In early 1982, I was 17 and already quite the film buff. As an early member of the “Quality Paperback Book Club” (anyone remember QPB? Were they in Canada?), one of my first selections was a hefty tome on the history of film which I pored over with gusto. I enjoyed silent films, I read “American Cinematographer”, and I even attended the roadshow presentation of the restored three-screen silent epic with original colorization, Abel Gance’s “Napoleon”.

That year, Werner Herzog’s “Fitzcarraldo” got a lot of attention. It told an unusual and epic story (fictional, but inspired by some real-life events) of an entrepreneur and would-be rubber baron in turn-of-the-century Peru named Brian Sweeney Fitzgerald, who attempts (with the help of countless indigenous labourers) to drag a steamship over a mountain – in order to access remote rubber-plant territory and make a fortune, with which he plans to realize his dream of building a great opera house in Iquitos.

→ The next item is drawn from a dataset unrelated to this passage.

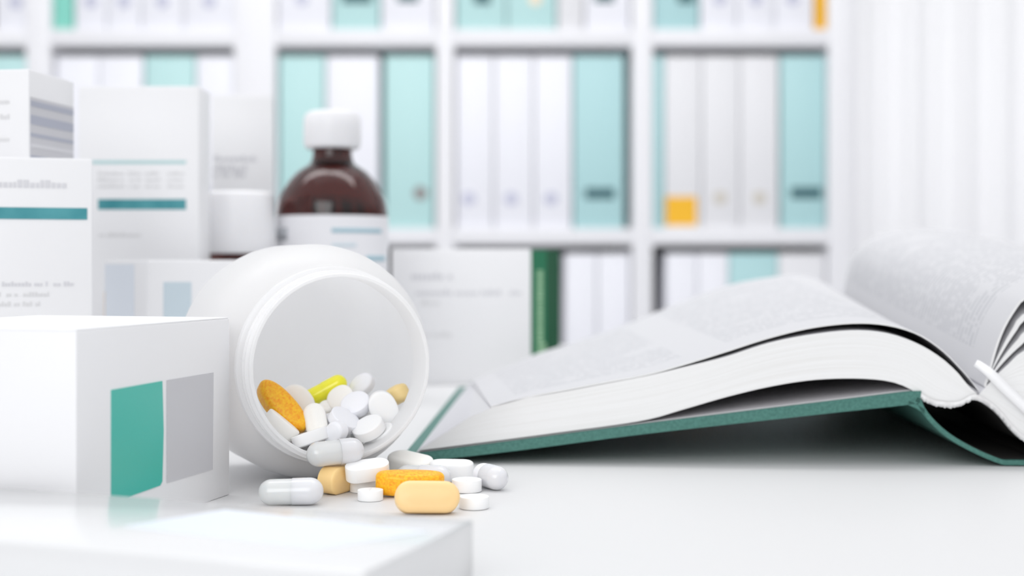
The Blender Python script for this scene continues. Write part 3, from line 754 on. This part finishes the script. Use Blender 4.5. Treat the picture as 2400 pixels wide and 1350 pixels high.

The film got attention for more than its unusual plot, however. For starters, it was one of the most difficult films ever made, as the fictional engineering challenge was in large part being done for real. Then there was the on-set conflict engendered by Herzog himself, a figure not unlike his fiery, passionate and slightly mad protagonist. He had a stormy relationship with his actors, crew and the indigenous people who were a major part of the story and production. At one point he apparently threatened to shoot the film’s star, Klaus Kinski, when he threatened to leave the production.

The funny thing is, I well remember reading about this film, being interested in it, being very aware of its controversial backstory, and yet – I never actually went to see it. I don’t know why that is, but somehow I missed it, and never rented it in the intervening years. But it had remained on my mind, a film I was intrigued with from afar.

Finally, tonight, I satisfied my curiosity by renting and viewing it at last. And I must say, it lived up to my anticipation.

I knew I was in for some unconventional cinema, an over-the-top story, and – possibly – a bleak ending. I honestly didn’t know if Fitzcarraldo actually achieves his goal, but I suspected he would end up, at best, as one of those characters who dreams big but doesn’t quite make it. At worst, I suspected a grim ending with no guarantee that all the characters would even survive.

Now, having finally watched “Fitzcarraldo” after all these years, I can say this: it was worth the wait, and without revealing the ending, I can say that it is not grim. Quite the contrary.

The film pulls you into the hero’s outrageous quest and has you rooting for his success; it has characters and situations that defy your initial expecations; but it also is full of drama as well as poetically beautiful images and moments. The sight of “Fitz” responding to the drumbeat of the (as-yet unseen) natives by playing a recording of an Enrico Caruso aria, and causing the drums to fall silent, is just one of many unforgettable moments.

The final sequence took my breath away and brought a tear to my eye with its surprisingly touching expression of the main character’s love of music. It leaves one with the idea that even if you dream big and fail, you can still – in some way – succeed, and take away great joy from even a very challenging experience.

So if you’re daunted by the idea of renting a 35-year-old German historical drama… don’t be. “Fitzcarraldo” is a breathtaking entertainment, full of spectacle, humour, and mystery, and a study of obsession and grand, mad dreams that defies expectations and leaves you exhilarated.

PS – You won’t find this one on Netflix – why not rent it from your local video store – like Black Dog Video– while you still can?

One thought on “After 30+ years, “Fitzcarraldo” was worth the wait

  1. Nice feature, Adam – I think you should make it a regular thing. The NotFlix Review – reviews of movies you CAN’T find anywhere but your local neighbourood video store!